Daytime lightning photography

This is usually very tricky. You obviously can't use B-mode; you will have to expose according to what the light meter of the camera says, minus one stop (minus two stops if you expect the lightning to be close). Use the same equipment and film as for nighttime lightning photography, and wait for a lightning discharge to occur within your camera's view. Then immediately react by pressing the shutter release. For this method to be successful, you should have a reaction time not over 0.2 second. If you have a longer reaction time, you have to train your reaction time with some game, if you want to do daytime photography.

This only works if your camera is not too new - in other words, if the camera is mechanical and opens the shutter immediately after you press the release. You will have a fair chance to catch a subsequent stroke part of the same flash (if you notice the lightning flickering, you will usually have a short enough reaction time to photograph a discharge this way).

Daytime lightning photography can be quite a challenge.

However, you will in general not photograph any branches - because branches on CGs only happen during the first stepping-leader process and hence the first return stroke. Any subsequent leaders (dart-leaders) will follow only the main channel to ground, because this has a much shorter resistance to ground.
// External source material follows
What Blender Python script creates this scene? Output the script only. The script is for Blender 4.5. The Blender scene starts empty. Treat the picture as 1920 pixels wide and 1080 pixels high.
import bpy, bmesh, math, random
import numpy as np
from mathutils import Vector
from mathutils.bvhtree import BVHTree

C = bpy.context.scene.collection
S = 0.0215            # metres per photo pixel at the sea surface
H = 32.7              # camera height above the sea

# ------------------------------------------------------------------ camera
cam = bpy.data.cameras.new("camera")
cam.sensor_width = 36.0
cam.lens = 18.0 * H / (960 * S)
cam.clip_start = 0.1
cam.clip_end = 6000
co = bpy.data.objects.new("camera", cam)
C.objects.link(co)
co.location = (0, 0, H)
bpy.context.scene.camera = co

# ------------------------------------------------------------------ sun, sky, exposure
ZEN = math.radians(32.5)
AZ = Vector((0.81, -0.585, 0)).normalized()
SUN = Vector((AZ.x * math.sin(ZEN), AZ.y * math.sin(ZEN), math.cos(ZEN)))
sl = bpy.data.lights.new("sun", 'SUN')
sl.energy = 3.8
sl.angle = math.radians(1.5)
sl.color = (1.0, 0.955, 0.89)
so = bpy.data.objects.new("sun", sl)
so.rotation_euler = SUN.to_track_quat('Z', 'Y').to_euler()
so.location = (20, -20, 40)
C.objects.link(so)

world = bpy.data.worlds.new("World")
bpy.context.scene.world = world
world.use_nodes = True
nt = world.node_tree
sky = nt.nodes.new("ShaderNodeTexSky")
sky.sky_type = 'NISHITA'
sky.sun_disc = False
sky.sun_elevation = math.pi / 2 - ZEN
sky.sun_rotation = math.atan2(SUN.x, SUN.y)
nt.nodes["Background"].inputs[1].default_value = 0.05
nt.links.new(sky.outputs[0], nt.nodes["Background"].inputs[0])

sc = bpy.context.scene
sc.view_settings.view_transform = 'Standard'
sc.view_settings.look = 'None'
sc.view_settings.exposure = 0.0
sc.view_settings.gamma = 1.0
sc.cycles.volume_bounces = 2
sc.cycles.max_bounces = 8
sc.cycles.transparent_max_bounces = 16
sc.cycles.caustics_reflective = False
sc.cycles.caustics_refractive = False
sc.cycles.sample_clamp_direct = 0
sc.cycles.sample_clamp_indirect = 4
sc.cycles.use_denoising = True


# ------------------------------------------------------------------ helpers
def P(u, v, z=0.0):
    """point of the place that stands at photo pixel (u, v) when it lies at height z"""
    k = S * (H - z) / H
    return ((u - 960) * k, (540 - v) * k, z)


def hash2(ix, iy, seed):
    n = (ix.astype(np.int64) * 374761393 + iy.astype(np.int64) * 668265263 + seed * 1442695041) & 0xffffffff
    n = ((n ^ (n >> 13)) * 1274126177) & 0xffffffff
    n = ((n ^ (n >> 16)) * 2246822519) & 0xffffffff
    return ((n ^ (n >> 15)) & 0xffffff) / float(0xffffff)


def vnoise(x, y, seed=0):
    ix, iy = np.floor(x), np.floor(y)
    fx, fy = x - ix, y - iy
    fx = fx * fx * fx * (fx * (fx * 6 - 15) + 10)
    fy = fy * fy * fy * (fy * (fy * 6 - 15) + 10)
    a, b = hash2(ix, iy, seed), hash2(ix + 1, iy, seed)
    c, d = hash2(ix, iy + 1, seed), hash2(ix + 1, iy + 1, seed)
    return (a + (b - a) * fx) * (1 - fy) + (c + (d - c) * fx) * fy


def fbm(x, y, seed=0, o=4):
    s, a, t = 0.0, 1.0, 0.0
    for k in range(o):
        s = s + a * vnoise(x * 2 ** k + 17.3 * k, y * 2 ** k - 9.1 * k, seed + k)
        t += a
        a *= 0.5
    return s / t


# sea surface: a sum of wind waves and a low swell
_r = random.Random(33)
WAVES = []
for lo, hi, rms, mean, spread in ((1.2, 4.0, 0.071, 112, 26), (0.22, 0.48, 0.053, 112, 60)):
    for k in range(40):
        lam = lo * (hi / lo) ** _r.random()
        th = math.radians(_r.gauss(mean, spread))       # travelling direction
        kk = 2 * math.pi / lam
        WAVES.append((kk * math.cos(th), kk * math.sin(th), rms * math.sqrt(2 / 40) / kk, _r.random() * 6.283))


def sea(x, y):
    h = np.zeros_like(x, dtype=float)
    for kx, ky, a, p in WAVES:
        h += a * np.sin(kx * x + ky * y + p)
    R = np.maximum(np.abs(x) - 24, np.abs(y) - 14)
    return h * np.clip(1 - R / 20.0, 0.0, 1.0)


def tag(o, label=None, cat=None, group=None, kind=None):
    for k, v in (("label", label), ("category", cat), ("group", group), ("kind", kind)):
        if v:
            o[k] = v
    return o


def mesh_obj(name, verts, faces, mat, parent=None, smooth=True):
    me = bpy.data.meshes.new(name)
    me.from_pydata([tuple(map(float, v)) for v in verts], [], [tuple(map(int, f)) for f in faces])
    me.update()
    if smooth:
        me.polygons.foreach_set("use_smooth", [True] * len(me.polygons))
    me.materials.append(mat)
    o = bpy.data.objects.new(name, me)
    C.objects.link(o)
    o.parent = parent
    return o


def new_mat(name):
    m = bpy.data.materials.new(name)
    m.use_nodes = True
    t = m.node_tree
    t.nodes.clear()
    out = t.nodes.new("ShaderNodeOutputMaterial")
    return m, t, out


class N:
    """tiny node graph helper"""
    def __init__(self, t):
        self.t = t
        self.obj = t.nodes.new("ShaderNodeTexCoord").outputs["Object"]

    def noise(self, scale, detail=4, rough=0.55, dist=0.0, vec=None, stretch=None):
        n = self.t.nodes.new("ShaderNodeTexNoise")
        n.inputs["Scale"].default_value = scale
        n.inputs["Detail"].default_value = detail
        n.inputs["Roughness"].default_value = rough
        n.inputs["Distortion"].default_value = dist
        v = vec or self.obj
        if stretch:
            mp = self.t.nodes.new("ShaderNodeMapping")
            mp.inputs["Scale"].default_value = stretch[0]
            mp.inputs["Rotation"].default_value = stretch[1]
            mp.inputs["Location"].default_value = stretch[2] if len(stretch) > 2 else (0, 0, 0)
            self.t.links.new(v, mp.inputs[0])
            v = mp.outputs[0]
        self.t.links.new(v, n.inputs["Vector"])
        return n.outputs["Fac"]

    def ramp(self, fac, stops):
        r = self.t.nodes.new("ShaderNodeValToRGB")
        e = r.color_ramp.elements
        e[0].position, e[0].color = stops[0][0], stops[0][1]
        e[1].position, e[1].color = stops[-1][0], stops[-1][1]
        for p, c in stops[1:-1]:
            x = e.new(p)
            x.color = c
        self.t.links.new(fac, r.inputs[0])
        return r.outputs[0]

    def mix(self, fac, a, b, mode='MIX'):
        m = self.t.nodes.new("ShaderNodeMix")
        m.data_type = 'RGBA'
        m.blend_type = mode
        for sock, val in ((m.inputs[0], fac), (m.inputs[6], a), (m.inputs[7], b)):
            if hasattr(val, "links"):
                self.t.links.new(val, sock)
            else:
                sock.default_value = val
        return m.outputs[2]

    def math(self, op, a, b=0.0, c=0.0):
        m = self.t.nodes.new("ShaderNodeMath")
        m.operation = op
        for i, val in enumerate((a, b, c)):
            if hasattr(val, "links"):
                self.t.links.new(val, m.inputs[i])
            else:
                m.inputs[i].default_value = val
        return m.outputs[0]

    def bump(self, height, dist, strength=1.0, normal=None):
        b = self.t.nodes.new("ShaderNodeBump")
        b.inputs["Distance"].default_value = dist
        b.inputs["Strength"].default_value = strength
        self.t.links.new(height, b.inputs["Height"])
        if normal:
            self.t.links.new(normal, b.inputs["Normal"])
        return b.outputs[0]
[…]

So no subsequent strokes of a flash will show branches. If you are very lucky and very fast, you can still photograph the branches if you happen to react on a flash within the cloud, and while the camera is open, a CG occurs out of that flash, a fraction of a second later.

If you expect such a thing to happen, you can close down the aperture and choose a longer exposure time - such as 1/2 second at f/22 or so (if the light level permits anyway). But keep in mind that with longer exposures during the day, you will reduce the contrast the lightning will have on the photo - because you expose over a longer time window the ambient daytime light, and the lightning would take just the same time to expose.

Optimal exposure times are 1/15 to 1/30 second. For any much shorter than that, there's a fair chance that the shutter will open just in between two return strokes of a CG and thus miss the discharge (even though you would be reacting in time). Any much longer will cause a drop in contrast with the ambient light so much that the lightning may not turn out to be much discernible on the photo.

Note: dusk and sunset allows for stunning lightning photos, because it is dark enough to have the shutter open for a few seconds, yet light enough to capture the daytime light on a time-exposure. Also, the colors of the sky at dusk can be very nice.

Lightning triggers

There exist lightning trigger circuits for your camera, both as a cheap, homebuild unit, and as commercial units. They react by sudden changes in light level. A trigger on your camera will catch most lightning, if it is multistroked - but again, no branches, since the trigger will generally be too late for those. Also, since it reacts to light changes, it will trigger even if lightning is not in your camera's view - and you may run out of film very fast.

My experience is that personal reaction (at daytime) is more efficient in both saving film and success ratio than is a lightning trigger. At night, you won't need a trigger anyway.